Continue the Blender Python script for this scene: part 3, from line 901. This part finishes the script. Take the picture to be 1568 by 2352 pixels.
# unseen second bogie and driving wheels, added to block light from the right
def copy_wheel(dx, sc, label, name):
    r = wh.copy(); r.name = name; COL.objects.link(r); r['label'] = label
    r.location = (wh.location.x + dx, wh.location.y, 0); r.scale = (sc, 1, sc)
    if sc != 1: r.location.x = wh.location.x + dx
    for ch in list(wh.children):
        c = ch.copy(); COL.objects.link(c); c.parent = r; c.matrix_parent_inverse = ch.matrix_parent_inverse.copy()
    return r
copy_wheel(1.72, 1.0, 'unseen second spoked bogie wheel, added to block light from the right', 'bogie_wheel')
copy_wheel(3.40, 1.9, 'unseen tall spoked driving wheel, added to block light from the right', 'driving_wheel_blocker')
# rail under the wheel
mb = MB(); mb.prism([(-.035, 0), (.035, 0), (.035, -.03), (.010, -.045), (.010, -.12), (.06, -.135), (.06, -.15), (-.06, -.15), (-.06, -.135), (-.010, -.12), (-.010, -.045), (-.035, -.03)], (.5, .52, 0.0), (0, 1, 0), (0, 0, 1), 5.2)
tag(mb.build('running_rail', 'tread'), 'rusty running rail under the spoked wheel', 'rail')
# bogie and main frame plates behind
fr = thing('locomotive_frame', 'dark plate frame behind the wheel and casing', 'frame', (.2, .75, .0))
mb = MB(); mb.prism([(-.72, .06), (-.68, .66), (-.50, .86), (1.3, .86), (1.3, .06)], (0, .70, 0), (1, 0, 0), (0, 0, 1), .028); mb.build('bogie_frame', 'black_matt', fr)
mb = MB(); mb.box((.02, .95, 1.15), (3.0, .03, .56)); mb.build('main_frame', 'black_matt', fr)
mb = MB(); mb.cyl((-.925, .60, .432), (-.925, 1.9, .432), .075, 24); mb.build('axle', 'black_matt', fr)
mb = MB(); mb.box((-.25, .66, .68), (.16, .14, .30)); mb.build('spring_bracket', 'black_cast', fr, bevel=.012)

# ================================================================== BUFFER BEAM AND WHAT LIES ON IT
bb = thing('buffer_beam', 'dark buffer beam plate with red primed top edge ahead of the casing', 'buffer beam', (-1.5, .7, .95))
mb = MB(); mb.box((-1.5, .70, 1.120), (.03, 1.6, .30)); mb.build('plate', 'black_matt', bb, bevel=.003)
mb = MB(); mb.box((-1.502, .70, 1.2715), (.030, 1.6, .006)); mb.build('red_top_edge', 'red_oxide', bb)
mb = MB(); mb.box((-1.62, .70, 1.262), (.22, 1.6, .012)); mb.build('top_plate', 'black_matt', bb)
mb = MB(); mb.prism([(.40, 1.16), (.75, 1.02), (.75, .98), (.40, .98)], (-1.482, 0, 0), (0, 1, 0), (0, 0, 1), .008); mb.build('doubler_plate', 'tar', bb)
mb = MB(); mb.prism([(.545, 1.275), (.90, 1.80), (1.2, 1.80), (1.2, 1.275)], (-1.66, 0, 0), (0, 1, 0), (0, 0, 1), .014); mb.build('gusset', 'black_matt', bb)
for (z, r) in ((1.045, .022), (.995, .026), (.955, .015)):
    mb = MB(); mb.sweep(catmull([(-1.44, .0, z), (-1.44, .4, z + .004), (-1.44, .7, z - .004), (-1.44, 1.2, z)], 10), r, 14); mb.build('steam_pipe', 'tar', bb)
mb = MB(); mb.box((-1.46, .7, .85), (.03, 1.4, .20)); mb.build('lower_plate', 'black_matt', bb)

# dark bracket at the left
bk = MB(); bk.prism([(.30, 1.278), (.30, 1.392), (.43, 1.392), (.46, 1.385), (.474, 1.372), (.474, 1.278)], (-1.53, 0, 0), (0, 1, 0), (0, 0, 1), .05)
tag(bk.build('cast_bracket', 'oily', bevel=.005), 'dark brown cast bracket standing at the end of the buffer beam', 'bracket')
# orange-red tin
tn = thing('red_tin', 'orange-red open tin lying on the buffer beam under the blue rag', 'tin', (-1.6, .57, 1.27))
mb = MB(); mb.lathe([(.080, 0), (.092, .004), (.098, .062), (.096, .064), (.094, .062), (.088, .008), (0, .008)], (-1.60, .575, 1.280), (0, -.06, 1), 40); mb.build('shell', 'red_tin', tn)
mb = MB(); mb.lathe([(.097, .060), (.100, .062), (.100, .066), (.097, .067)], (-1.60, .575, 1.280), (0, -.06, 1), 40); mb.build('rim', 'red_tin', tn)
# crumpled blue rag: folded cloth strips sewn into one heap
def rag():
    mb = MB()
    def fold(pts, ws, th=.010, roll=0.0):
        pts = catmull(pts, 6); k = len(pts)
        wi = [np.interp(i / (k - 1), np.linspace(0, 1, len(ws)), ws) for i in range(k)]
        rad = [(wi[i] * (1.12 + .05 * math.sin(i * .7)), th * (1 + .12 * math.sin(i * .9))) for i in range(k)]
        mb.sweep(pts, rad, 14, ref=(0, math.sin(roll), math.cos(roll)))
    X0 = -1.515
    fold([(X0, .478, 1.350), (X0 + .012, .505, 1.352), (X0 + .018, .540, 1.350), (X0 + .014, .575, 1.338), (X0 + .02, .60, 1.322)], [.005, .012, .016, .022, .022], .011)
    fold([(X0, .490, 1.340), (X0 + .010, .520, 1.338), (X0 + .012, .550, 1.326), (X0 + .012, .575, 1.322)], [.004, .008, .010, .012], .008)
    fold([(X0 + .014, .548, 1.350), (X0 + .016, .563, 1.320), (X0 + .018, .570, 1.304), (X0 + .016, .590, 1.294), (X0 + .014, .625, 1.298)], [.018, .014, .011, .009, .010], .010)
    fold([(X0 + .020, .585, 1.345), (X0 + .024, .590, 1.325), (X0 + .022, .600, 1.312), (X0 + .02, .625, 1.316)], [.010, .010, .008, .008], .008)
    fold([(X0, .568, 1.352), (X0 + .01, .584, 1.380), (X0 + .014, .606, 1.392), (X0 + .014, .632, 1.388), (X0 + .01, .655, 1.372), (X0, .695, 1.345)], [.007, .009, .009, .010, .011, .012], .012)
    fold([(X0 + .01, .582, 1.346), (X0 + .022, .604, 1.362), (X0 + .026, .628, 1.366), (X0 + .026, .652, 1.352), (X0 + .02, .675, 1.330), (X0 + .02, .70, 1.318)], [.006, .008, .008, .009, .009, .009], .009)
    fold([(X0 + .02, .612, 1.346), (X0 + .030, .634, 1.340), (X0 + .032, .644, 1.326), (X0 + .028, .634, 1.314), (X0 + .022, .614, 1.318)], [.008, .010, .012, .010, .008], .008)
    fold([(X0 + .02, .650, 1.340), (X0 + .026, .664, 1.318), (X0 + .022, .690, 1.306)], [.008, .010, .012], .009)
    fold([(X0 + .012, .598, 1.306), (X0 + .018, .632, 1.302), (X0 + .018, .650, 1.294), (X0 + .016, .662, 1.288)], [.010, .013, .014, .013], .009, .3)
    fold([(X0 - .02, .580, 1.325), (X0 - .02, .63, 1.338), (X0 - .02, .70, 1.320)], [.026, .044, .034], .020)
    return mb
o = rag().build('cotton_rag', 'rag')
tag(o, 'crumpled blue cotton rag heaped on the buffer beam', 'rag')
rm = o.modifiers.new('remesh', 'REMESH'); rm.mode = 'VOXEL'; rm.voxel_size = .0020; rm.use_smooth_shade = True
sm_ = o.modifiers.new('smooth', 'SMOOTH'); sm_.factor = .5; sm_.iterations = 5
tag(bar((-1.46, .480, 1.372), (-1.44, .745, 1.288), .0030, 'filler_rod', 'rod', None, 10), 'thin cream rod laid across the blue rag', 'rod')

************

Hand back the material above in full, exactly as written.

Continue the Blender Python script for this scene: part 3, from line 901. This part finishes the script. Take the picture to be 1568 by 2352 pixels.
# unseen second bogie and driving wheels, added to block light from the right
def copy_wheel(dx, sc, label, name):
    r = wh.copy(); r.name = name; COL.objects.link(r); r['label'] = label
    r.location = (wh.location.x + dx, wh.location.y, 0); r.scale = (sc, 1, sc)
    if sc != 1: r.location.x = wh.location.x + dx
    for ch in list(wh.children):
        c = ch.copy(); COL.objects.link(c); c.parent = r; c.matrix_parent_inverse = ch.matrix_parent_inverse.copy()
    return r
copy_wheel(1.72, 1.0, 'unseen second spoked bogie wheel, added to block light from the right', 'bogie_wheel')
copy_wheel(3.40, 1.9, 'unseen tall spoked driving wheel, added to block light from the right', 'driving_wheel_blocker')
# rail under the wheel
mb = MB(); mb.prism([(-.035, 0), (.035, 0), (.035, -.03), (.010, -.045), (.010, -.12), (.06, -.135), (.06, -.15), (-.06, -.15), (-.06, -.135), (-.010, -.12), (-.010, -.045), (-.035, -.03)], (.5, .52, 0.0), (0, 1, 0), (0, 0, 1), 5.2)
tag(mb.build('running_rail', 'tread'), 'rusty running rail under the spoked wheel', 'rail')
# bogie and main frame plates behind
fr = thing('locomotive_frame', 'dark plate frame behind the wheel and casing', 'frame', (.2, .75, .0))
mb = MB(); mb.prism([(-.72, .06), (-.68, .66), (-.50, .86), (1.3, .86), (1.3, .06)], (0, .70, 0), (1, 0, 0), (0, 0, 1), .028); mb.build('bogie_frame', 'black_matt', fr)
mb = MB(); mb.box((.02, .95, 1.15), (3.0, .03, .56)); mb.build('main_frame', 'black_matt', fr)
mb = MB(); mb.cyl((-.925, .60, .432), (-.925, 1.9, .432), .075, 24); mb.build('axle', 'black_matt', fr)
mb = MB(); mb.box((-.25, .66, .68), (.16, .14, .30)); mb.build('spring_bracket', 'black_cast', fr, bevel=.012)

# ================================================================== BUFFER BEAM AND WHAT LIES ON IT
bb = thing('buffer_beam', 'dark buffer beam plate with red primed top edge ahead of the casing', 'buffer beam', (-1.5, .7, .95))
mb = MB(); mb.box((-1.5, .70, 1.120), (.03, 1.6, .30)); mb.build('plate', 'black_matt', bb, bevel=.003)
mb = MB(); mb.box((-1.502, .70, 1.2715), (.030, 1.6, .006)); mb.build('red_top_edge', 'red_oxide', bb)
mb = MB(); mb.box((-1.62, .70, 1.262), (.22, 1.6, .012)); mb.build('top_plate', 'black_matt', bb)
mb = MB(); mb.prism([(.40, 1.16), (.75, 1.02), (.75, .98), (.40, .98)], (-1.482, 0, 0), (0, 1, 0), (0, 0, 1), .008); mb.build('doubler_plate', 'tar', bb)
mb = MB(); mb.prism([(.545, 1.275), (.90, 1.80), (1.2, 1.80), (1.2, 1.275)], (-1.66, 0, 0), (0, 1, 0), (0, 0, 1), .014); mb.build('gusset', 'black_matt', bb)
for (z, r) in ((1.045, .022), (.995, .026), (.955, .015)):
    mb = MB(); mb.sweep(catmull([(-1.44, .0, z), (-1.44, .4, z + .004), (-1.44, .7, z - .004), (-1.44, 1.2, z)], 10), r, 14); mb.build('steam_pipe', 'tar', bb)
mb = MB(); mb.box((-1.46, .7, .85), (.03, 1.4, .20)); mb.build('lower_plate', 'black_matt', bb)

# dark bracket at the left
bk = MB(); bk.prism([(.30, 1.278), (.30, 1.392), (.43, 1.392), (.46, 1.385), (.474, 1.372), (.474, 1.278)], (-1.53, 0, 0), (0, 1, 0), (0, 0, 1), .05)
tag(bk.build('cast_bracket', 'oily', bevel=.005), 'dark brown cast bracket standing at the end of the buffer beam', 'bracket')
# orange-red tin
tn = thing('red_tin', 'orange-red open tin lying on the buffer beam under the blue rag', 'tin', (-1.6, .57, 1.27))
mb = MB(); mb.lathe([(.080, 0), (.092, .004), (.098, .062), (.096, .064), (.094, .062), (.088, .008), (0, .008)], (-1.60, .575, 1.280), (0, -.06, 1), 40); mb.build('shell', 'red_tin', tn)
mb = MB(); mb.lathe([(.097, .060), (.100, .062), (.100, .066), (.097, .067)], (-1.60, .575, 1.280), (0, -.06, 1), 40); mb.build('rim', 'red_tin', tn)
# crumpled blue rag: folded cloth strips sewn into one heap
def rag():
    mb = MB()
    def fold(pts, ws, th=.010, roll=0.0):
        pts = catmull(pts, 6); k = len(pts)
        wi = [np.interp(i / (k - 1), np.linspace(0, 1, len(ws)), ws) for i in range(k)]
        rad = [(wi[i] * (1.12 + .05 * math.sin(i * .7)), th * (1 + .12 * math.sin(i * .9))) for i in range(k)]
        mb.sweep(pts, rad, 14, ref=(0, math.sin(roll), math.cos(roll)))
    X0 = -1.515
    fold([(X0, .478, 1.350), (X0 + .012, .505, 1.352), (X0 + .018, .540, 1.350), (X0 + .014, .575, 1.338), (X0 + .02, .60, 1.322)], [.005, .012, .016, .022, .022], .011)
    fold([(X0, .490, 1.340), (X0 + .010, .520, 1.338), (X0 + .012, .550, 1.326), (X0 + .012, .575, 1.322)], [.004, .008, .010, .012], .008)
    fold([(X0 + .014, .548, 1.350), (X0 + .016, .563, 1.320), (X0 + .018, .570, 1.304), (X0 + .016, .590, 1.294), (X0 + .014, .625, 1.298)], [.018, .014, .011, .009, .010], .010)
    fold([(X0 + .020, .585, 1.345), (X0 + .024, .590, 1.325), (X0 + .022, .600, 1.312), (X0 + .02, .625, 1.316)], [.010, .010, .008, .008], .008)
    fold([(X0, .568, 1.352), (X0 + .01, .584, 1.380), (X0 + .014, .606, 1.392), (X0 + .014, .632, 1.388), (X0 + .01, .655, 1.372), (X0, .695, 1.345)], [.007, .009, .009, .010, .011, .012], .012)
    fold([(X0 + .01, .582, 1.346), (X0 + .022, .604, 1.362), (X0 + .026, .628, 1.366), (X0 + .026, .652, 1.352), (X0 + .02, .675, 1.330), (X0 + .02, .70, 1.318)], [.006, .008, .008, .009, .009, .009], .009)
    fold([(X0 + .02, .612, 1.346), (X0 + .030, .634, 1.340), (X0 + .032, .644, 1.326), (X0 + .028, .634, 1.314), (X0 + .022, .614, 1.318)], [.008, .010, .012, .010, .008], .008)
    fold([(X0 + .02, .650, 1.340), (X0 + .026, .664, 1.318), (X0 + .022, .690, 1.306)], [.008, .010, .012], .009)
    fold([(X0 + .012, .598, 1.306), (X0 + .018, .632, 1.302), (X0 + .018, .650, 1.294), (X0 + .016, .662, 1.288)], [.010, .013, .014, .013], .009, .3)
    fold([(X0 - .02, .580, 1.325), (X0 - .02, .63, 1.338), (X0 - .02, .70, 1.320)], [.026, .044, .034], .020)
    return mb
o = rag().build('cotton_rag', 'rag')
tag(o, 'crumpled blue cotton rag heaped on the buffer beam', 'rag')
rm = o.modifiers.new('remesh', 'REMESH'); rm.mode = 'VOXEL'; rm.voxel_size = .0020; rm.use_smooth_shade = True
sm_ = o.modifiers.new('smooth', 'SMOOTH'); sm_.factor = .5; sm_.iterations = 5
tag(bar((-1.46, .480, 1.372), (-1.44, .745, 1.288), .0030, 'filler_rod', 'rod', None, 10), 'thin cream rod laid across the blue rag', 'rod')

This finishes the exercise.